Sezon powoli dobiega końca, jak spożytkujesz czas po jego zakończeniu? Do kiedy będzie czas na wypoczynek, a kiedy trzeba będzie rozpocząć treningi?

- Mam jeszcze parę meczów przed sobą, w których będę chciał bardzo dobrze wypaść. Czeka nas przecież dwumecz z Miszkolcem lub z Łodzią, nie wiem, która z tych drużyn będzie naszym rywalem w barażu. Tak do końca jeszcze nie możemy być pewni pozostania w pierwszej lidze, bo przecież w tym dwumeczu trzeba mieć korzystniejszy od rywala bilans punktowy. Myślę, że sobie poradzimy i rozstrzygniemy ten dwumecz na naszą korzyść. Po sezonie mam zamiar wyjechać na wakacje by później wznowić przygotowania do kolejnego sezonu.

Pomaga ci przy sprzęcie Wiktor Gołubowskij, zawodnik Kolejarza Rawicz. Jaki z niego mechanik? Jeździł w lidze na motocyklach kupionych od ciebie, jaki z niego zawodnik?

- Wiktor jest naprawdę ambitnym zawodnikiem i fajnym kolegą. Od czasu gdy przyjechał do Polski i zaczął jeździć w Kolejarzu Rawicz zaprzyjaźniliśmy się. Wiktor odlatuje z Polski pod koniec września, więc do tego czasu będzie mi pomagał. Jak widać, swoją pracę wykonuje bardzo dobrze z której jestem bardzo zadowolony.

W tym sezonie odjechałeś w Anglii znacznie mniej spotkań niż w ostatnich latach. I od razu forma poszła w górę. Czy to recepta na dobre wyniki?

- Od początku sezonu nie jeździłem w Anglii, miałem pewien spokój, luz i czas na przygotowanie się do ligi polskiej, ale przyznam szczerze, że brakowało mi ligi angielskiej.
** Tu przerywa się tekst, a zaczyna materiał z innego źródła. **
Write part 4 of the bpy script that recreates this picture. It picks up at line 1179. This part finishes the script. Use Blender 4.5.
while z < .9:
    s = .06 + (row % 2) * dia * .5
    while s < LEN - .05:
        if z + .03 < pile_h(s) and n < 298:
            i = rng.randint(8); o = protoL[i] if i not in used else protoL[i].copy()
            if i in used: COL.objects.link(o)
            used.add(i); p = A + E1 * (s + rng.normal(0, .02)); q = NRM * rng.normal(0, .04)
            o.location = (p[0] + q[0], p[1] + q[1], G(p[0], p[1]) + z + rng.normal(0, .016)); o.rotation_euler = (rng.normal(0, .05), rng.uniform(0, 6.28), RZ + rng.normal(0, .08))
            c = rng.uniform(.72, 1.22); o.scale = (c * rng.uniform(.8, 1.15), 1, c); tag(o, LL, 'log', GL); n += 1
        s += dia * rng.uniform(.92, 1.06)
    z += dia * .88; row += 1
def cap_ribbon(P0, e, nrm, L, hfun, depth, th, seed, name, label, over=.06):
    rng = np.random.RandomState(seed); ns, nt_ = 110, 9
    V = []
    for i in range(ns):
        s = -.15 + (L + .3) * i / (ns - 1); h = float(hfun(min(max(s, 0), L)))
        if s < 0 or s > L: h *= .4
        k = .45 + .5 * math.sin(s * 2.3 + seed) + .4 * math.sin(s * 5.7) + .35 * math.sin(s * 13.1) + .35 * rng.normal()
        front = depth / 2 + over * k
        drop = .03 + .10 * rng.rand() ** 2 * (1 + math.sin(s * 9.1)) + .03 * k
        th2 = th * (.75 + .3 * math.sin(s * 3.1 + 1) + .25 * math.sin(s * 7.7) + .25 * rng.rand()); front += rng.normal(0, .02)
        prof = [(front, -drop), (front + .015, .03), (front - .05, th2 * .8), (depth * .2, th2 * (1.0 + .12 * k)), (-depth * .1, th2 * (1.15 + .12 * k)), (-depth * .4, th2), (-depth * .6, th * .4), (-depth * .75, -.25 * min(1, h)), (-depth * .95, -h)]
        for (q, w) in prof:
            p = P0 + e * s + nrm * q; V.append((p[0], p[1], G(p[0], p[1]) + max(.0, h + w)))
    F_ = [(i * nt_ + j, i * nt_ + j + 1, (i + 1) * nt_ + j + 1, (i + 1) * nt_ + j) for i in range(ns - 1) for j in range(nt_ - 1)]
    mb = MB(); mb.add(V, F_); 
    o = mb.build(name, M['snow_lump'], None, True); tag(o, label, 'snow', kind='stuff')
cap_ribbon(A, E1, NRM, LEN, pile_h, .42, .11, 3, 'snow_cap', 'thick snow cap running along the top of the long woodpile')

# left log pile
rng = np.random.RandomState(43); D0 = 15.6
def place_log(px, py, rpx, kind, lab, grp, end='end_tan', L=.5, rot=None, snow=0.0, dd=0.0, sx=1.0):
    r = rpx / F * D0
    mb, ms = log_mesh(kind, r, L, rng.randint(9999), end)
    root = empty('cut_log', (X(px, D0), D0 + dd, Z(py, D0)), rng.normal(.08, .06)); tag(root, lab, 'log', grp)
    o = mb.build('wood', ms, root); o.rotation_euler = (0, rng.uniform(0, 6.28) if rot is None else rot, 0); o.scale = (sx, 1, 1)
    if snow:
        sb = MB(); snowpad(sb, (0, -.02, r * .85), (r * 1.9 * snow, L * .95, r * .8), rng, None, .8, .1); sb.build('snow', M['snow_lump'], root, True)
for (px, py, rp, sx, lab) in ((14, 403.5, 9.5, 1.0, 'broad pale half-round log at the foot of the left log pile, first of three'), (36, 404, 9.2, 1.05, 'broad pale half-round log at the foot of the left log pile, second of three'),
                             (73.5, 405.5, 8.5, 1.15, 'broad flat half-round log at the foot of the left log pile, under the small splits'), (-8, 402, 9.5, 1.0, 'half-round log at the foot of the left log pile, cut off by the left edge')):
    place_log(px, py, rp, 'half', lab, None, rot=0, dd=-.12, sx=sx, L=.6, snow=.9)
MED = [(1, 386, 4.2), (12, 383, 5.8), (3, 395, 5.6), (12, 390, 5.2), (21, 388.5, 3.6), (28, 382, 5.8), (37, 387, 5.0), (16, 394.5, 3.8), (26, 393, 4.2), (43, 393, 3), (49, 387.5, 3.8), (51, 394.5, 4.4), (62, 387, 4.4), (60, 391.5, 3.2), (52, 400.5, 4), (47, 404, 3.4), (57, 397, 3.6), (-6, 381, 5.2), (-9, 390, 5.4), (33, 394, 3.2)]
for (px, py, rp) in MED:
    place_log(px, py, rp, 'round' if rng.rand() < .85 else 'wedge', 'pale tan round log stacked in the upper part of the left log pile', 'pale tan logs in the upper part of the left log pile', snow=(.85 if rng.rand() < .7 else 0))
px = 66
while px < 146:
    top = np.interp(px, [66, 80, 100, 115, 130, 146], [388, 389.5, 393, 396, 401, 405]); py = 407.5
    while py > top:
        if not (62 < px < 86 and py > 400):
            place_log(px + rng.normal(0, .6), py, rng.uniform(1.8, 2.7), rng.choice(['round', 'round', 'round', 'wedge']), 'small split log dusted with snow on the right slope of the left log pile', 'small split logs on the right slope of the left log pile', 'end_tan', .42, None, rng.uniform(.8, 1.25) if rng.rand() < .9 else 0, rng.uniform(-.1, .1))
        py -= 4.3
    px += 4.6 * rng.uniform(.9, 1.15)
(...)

Myślę, że dobrze mi to zrobiło, że zacząłem jeździć na wyspach od czerwca, gdzie moja forma wzrastała. Można tylko się z tego cieszyć i oby nie było gorzej.

Już za kilka miesięcy wprowadzone zostaną obowiązkowe tłumiki. Jeden ma kosztować około trzech tysięcy złotych. Co o tym sądzisz?

- Wiadomo, że aby ktoś zarobił, trzeba coś nowego wprowadzić. Jest to niemały wydatek, w końcu każdy ma kilka motocykli, do każdego z nich trzeba kupić nowy system wydechowy. Wiąże się to z nie małymi kosztami, ale co można na to poradzić? Tak to już w życiu bywa.

Co mógłbyś przekazać kibicom speedwaya za pośrednictwem naszego portalu?

- Przy okazji chciałbym podziękować moim sponsorom:. Mercedes-Benz Jan i Andrzej Garcarek, Multimedia Polska, Firmie Natbud Zbigniew Warga, Gum-serwis Ignaszak, Ursopol oraz BHP Oszczęda za okazaną pomoc w trudnych chwilach. Ponadto serdecznie pozdrawiam kibiców czarnego sportu.